Het volume van de consumptie groeit al jaren minder hard dan het bbp. Hiervoor zijn verschillende oorzaken aan te wijzen. Een eerste is de relatief hoge stijging van de consumptieprijzen. In nominale termen is het verschil tussen consumptie en bbp namelijk minder groot dan in reële termen. De consumptieprijzen zijn na 2008 sterker gestegen dan de bbp-deflator. Behalve uit consumptieprijzen bestaat de bbp-deflator uit de prijsontwikkelingen van de investeringen en de internationale handel. Deze prijzen stegen minder hard dan de consumptieprijzen; dit speelde vooral in de periode 2010–2014.

Ook zonder correctie voor prijsontwikkelingen liep de consumptie na 2008 achter op de ontwikkeling van het bbp.
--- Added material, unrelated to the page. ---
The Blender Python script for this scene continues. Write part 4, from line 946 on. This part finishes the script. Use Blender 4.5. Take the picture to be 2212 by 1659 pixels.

Dit komt niet doordat mensen minder zijn gaan verdienen: ondanks de achterblijvende cao-lonen groeiden de totale inkomsten van huishoudens zelfs sneller dan de rest van de economie. De arbeidsmarkt is aangetrokken en er zijn meer mensen aan het werk. De ontwikkeling van het beschikbaar inkomen van huishoudens vormt (in macro-economisch perspectief) dus geen verklaring voor het achterblijven van de consumptie bij het bbp.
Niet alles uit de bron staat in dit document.